Helping Kids Flourish in Kindergarten and Beyond
Sometimes it's very easy to underestimate the capabilities of young children. I am guilty of occasionally opening something when a child asks instead of scaffolding or supporting their ability to perform the task. When I can, I try to show kids where to place their hands, show them the pulling motion, and watch in delight as their face glows in pride as they perform a task they didn't think they could do.
  When children come to school, we put them in many situations that require independence, and actually, at their stage of development, they crave it! With first grade on the horizon, it seems a good time to talk about some simple ways to build independence and efficacy in your child. 
One easy way to help your child overcome hurdles to independence is to help your child with the first part of a task only to the point where they can continue on their own. For example, if a child is trying to write a new word, play a game where you both pretend you are pulling something stretchy like gum, out of your mouth. If your child can isolate the first sound and identify it, great. If not, give a few choices before you say the answer. Some kids expect that we will just give the answer because, in trying to be helpful, we have given them answers before.  It might sound a bit harsh to deny help right away, but as long as kids expect adults to "do for them" they are not getting the opportunity to build confidence and efficacy.

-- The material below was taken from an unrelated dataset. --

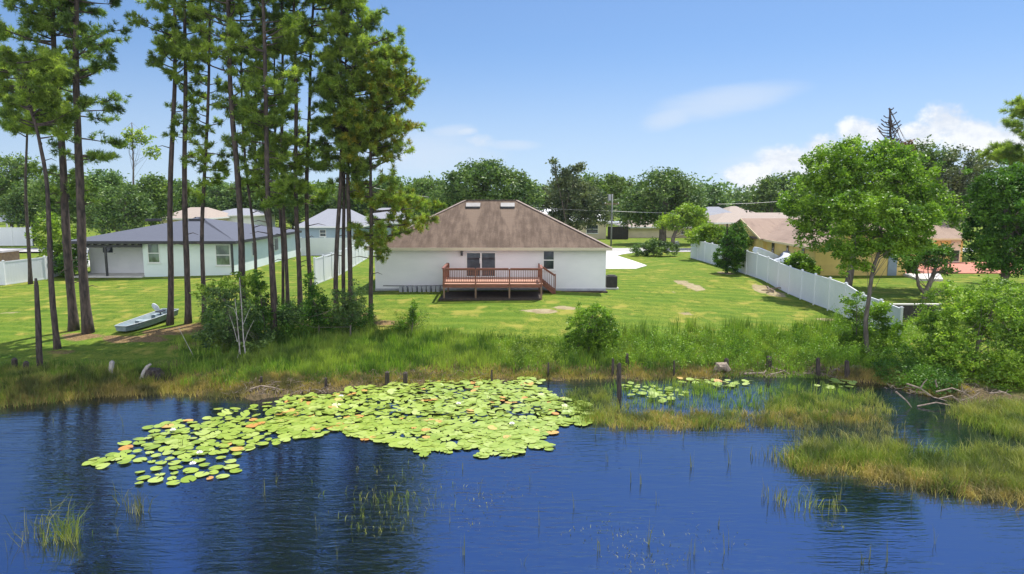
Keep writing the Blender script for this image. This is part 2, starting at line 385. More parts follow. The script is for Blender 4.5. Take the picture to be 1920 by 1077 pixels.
def glassmat(name, c=(.02, .025, .03)):
    m, t, b = newmat(name)
    n = t.noise(t.map(t.tc(), scale=(1, 1, .6)), 1.6, 3)
    t.put(b.inputs['Base Color'], t.mix(t.ss(n, .4, .65), c, tuple(x * 2.6 for x in c)))
    b.inputs['Roughness'].default_value = .05; b.inputs['Specular IOR Level'].default_value = .8
    return m
M['glass'] = glassmat('window_glass'); M['glass_green'] = glassmat('green_tinted_glass', (.07, .10, .07))

def roofmat(name, c1, c2, streak=1.0, vents=()):
    m, t, b = newmat(name)
    o = t.tc(); X, Y_, Z_ = t.sep(o)
    s1 = t.noise(t.map(o, scale=(1, .16, .16)), 3.2, 6, .65); s2 = t.noise(o, .55, 3); fine = t.noise(o, 22, 2, .7)
    f = t.m('ADD', t.m('MULTIPLY', s1, .65 * streak), t.m('ADD', t.m('MULTIPLY', s2, .35), t.m('MULTIPLY', fine, .22)))
    k = t.ss(f, .44, .74)
    for xc, y0, y1, hw in vents:          # algae-free wedge of shingles below each metal vent
        tt = t.m('DIVIDE', t.m('SUBTRACT', Y_, y0), y1 - y0)
        e = t.m('SUBTRACT', t.m('MULTIPLY', tt, hw), t.m('ABSOLUTE', t.m('SUBTRACT', X, t.m('ADD', xc, t.m('MULTIPLY', t.m('SUBTRACT', 1.0, tt), .25)))))
        e = t.m('ADD', e, t.m('MULTIPLY', t.m('SUBTRACT', s1, .5), .9))
        inside = t.m('MULTIPLY', t.ss(e, -.06, .08), t.m('LESS_THAN', Y_, y1))
        k = t.m('MULTIPLY', k, t.m('SUBTRACT', 1.0, t.m('MULTIPLY', inside, .92)))
    br = t.new('ShaderNodeTexBrick'); t.l.new(t.map(o, scale=(1, 1, 1)), br.inputs[0])
    br.inputs['Scale'].default_value = 1.0; br.inputs['Brick Width'].default_value = .32; br.inputs['Row Height'].default_value = .14
    br.inputs['Mortar Size'].default_value = .008
    br.inputs['Color1'].default_value = (1, 1, 1, 1); br.inputs['Color2'].default_value = (.86, .86, .86, 1); br.inputs['Mortar'].default_value = (.6, .6, .6, 1)
    t.put(b.inputs['Base Color'], t.mix(.6, t.mix(k, c1, c2), br.outputs[0], 'MULTIPLY'))
    b.inputs['Roughness'].default_value = .9; b.inputs['Specular IOR Level'].default_value = .2
    t.put(b.inputs['Normal'], t.bump(fine, .5, .01))
    return m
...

Another way you can help is at school. If you are a parent helper or just helping your child get started on morning work, ask your child how he/she can figure out what to do before asking for help. Morning work is usually at a level where independent work is possible, so with a little bit of focus, your child should be able to decide where to start. We encourage kids to ask questions if they are not sure, of course, but we also try to build their "thinking skills" by trying to figure out the task first. As kids do their morning work, we walk around and check for understanding. We offer help when needed and try not to get in the way of kids building their independence and efficacy.
Finally, give your child an opportunity to help with jobs and chores at home. In our classroom, every child has a job every day. They LOVE to do their jobs and get upset when a day passes and they didn't get a chance to do their jobs. Give kids jobs and praise them for their hard work and dedication to completing the task well.
We want our students to leave our classroom knowing that they are capable of anything they set their minds to. "How" we offer help greatly impacts their confidence and independence.